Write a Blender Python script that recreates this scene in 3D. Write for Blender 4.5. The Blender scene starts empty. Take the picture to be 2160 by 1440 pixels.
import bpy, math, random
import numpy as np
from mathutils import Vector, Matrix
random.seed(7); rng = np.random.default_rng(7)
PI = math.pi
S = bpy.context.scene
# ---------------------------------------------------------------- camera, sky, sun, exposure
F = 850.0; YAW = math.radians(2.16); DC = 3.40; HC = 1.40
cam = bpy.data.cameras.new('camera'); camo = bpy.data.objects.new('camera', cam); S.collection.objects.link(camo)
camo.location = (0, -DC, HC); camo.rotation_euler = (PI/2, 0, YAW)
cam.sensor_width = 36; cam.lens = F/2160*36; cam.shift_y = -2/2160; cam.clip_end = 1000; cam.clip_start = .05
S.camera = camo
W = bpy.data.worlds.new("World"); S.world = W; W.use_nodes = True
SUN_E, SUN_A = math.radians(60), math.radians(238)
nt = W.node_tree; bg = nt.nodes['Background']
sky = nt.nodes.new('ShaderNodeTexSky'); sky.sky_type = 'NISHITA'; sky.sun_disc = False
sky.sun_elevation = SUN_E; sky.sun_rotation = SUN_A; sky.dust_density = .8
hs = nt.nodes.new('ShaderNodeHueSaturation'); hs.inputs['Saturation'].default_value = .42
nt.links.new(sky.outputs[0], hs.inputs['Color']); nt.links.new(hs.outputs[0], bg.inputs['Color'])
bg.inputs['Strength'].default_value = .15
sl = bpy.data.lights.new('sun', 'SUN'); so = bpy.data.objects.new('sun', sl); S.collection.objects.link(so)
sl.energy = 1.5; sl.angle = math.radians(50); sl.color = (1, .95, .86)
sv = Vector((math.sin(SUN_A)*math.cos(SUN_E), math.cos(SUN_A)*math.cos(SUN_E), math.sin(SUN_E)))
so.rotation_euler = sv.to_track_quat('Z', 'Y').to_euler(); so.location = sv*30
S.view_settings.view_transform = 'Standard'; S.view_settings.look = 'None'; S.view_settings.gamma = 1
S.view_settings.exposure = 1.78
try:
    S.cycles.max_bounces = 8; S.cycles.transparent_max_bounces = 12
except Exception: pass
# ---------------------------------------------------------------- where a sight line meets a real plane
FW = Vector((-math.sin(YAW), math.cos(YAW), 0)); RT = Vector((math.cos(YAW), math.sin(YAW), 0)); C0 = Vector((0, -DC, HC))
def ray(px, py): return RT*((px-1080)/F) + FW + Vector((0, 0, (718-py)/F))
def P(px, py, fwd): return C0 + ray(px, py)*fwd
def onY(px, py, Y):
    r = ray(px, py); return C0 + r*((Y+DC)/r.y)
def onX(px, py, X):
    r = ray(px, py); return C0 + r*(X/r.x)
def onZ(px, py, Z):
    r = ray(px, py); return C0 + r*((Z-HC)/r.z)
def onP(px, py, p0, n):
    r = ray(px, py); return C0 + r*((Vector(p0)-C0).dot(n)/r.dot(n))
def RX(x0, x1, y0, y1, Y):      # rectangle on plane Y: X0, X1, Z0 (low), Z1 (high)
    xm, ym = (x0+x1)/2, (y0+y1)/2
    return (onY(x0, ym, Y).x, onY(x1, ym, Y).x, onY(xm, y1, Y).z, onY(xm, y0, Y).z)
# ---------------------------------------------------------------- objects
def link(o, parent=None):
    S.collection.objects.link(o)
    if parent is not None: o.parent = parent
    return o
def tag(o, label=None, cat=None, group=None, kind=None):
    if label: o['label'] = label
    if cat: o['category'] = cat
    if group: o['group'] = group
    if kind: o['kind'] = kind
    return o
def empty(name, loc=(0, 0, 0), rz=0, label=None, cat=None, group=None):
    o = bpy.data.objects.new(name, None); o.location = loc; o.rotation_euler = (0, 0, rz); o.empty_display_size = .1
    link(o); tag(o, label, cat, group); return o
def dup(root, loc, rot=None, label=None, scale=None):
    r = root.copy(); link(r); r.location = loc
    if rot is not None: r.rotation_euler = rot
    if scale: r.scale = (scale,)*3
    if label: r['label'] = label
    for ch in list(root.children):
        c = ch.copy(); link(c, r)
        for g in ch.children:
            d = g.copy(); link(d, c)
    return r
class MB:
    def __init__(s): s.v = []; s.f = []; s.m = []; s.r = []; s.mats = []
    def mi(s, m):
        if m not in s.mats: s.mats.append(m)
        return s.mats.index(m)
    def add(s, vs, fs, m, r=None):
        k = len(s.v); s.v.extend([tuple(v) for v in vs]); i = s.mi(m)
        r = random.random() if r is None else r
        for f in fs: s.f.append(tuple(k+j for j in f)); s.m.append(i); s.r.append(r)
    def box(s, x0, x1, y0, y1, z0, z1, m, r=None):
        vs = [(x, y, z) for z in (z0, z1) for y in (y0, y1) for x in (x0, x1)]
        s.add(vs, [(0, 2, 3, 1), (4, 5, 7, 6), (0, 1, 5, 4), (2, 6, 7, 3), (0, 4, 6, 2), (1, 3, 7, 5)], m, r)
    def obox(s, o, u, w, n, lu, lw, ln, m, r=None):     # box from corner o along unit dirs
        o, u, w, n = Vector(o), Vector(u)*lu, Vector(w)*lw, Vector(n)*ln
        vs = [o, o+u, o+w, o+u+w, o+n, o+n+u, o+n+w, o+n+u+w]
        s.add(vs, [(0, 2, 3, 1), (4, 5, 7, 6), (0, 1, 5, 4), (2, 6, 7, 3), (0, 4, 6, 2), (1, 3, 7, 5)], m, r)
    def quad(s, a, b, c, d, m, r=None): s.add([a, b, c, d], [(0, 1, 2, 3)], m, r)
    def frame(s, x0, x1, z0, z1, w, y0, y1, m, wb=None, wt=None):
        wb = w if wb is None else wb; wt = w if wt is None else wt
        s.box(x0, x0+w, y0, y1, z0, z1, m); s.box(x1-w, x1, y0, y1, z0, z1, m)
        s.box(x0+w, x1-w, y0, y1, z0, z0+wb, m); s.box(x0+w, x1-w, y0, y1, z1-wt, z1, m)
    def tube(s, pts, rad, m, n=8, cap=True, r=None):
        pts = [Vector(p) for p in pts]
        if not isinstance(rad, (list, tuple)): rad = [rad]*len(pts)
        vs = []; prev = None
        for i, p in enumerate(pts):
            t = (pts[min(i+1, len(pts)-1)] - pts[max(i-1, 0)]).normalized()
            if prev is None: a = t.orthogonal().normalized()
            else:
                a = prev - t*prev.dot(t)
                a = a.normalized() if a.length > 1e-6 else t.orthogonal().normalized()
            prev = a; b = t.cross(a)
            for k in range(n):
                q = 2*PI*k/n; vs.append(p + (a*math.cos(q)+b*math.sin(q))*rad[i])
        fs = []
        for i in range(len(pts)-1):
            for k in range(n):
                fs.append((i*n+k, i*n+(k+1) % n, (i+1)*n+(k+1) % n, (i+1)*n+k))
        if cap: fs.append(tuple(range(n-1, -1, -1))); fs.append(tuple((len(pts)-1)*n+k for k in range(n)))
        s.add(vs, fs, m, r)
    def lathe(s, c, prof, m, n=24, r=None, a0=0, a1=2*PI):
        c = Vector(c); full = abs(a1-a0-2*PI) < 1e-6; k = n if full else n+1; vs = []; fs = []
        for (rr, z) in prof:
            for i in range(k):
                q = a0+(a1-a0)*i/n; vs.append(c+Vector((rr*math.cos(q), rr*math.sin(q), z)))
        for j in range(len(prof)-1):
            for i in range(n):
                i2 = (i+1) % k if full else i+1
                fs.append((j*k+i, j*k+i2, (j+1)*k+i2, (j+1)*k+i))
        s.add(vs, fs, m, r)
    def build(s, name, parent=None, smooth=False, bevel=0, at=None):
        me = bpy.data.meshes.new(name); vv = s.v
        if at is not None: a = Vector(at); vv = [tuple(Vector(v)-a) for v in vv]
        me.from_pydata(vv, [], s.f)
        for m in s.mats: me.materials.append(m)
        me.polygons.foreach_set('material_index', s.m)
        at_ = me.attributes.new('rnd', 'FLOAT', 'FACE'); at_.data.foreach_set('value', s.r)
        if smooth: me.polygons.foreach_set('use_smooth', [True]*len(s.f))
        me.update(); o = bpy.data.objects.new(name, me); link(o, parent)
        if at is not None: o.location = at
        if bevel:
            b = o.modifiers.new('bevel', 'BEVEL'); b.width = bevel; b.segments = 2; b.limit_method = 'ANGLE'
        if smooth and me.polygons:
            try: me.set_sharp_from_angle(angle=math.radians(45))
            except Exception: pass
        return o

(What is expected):
Looking at the data above, how many lines hold the word "scene"? Respond with the number alone.

(Response to the exercise):
2